Monday, August 26, 2013

108. The self as work in progress

Heidegger is said to have abolished the spectator theory of the subject, the self as autonomous, disconnected and looking at the world from outside. Instead, the self is involved in the world, and is constituted by actions in that world. Thought and action interact. I discussed this before in this blog, in item 40, on being in the world.

The rejection of spectator theory arises also in pragmatist philosophy, as in the work of George Herbert Mead, with the idea of the self as constituted by interaction with others in the world.

This is part of a wider shift of thought from a static view of the self, with a given mind and body, a given identity or authentic self, to a dynamic view of the self as work in progress. This is found also in the thought of Nietzsche and of Kierkegaard.

Kierkegaard described the self as ‘a relation that is itself related to itself’. I understand this in terms of the idea of embodied cognition that I discussed in the items on cognition (23-29). The brain constructs representations of the body, which yield a feeling of coherence of the self, and representations of the world, and higher level representations of representations, on different levels of cognition.  On some level, representations of representations may constitute self-consciousness.

The idea of the self as work in progress, in being in the world, in existence, forms the crux of existentialism, of which Nietzsche, Kierkegaard and Heidegger are seen as the fathers.

As I discussed in a preceding item on Wittgenstein (item 105), meanings of words get established in their use in practice, yielding language games with their rules of legitimate usage.

The idea was carried further by Michel Foucault, who analysed how legitimate meanings and conversations get established in practices that reflect the interests and positions of persons or institutions in control. See his studies of prisons, health care and education.
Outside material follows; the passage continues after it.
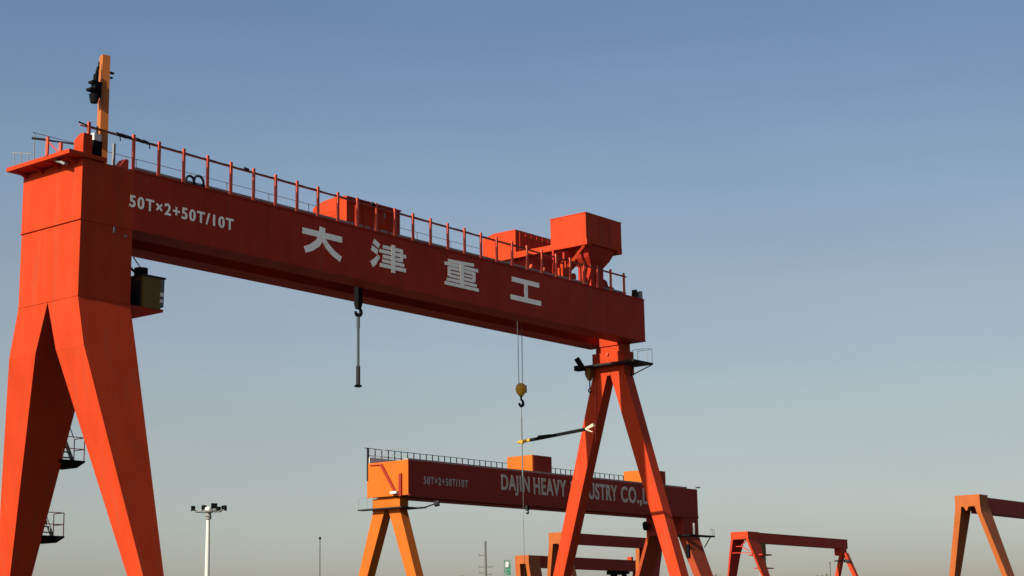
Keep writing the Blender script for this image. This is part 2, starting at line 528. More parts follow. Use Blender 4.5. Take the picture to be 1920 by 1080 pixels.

This leads to a view of the human being as caught in the power of institutionalized discourse that eliminates freedom, in a suppression to which those subjected themselves contribute, in their tacit acceptance or inevitable entanglement in the language games to which they are brought up to submit. This suppressive power is all the more sinister for its being hidden in what is taken for granted, in the tacit rules of the language game, to the point that what is in fact submission is seen not only as well intended but as beneficial.

As I discussed in item 50, towards the end of his life Foucault tried to find a way for the individual to break out by ‘turning its life into a work of art’. That is what rebelling intellectuals and artists do, and entrepreneurs (as I indicated in item 41). They try to create a new game but thereby break the rules of established games and suffer for it.

In item 107 I proposed that hope turns into despair, and loss of trust, when one gets trapped in conditions one can neither choose nor influence, in established systems and corresponding language games. Kierkegaard proposed that we can only escape from despair by surrendering to God. Rebellious intellectuals, artists and entrepreneurs find other ways to create new hope.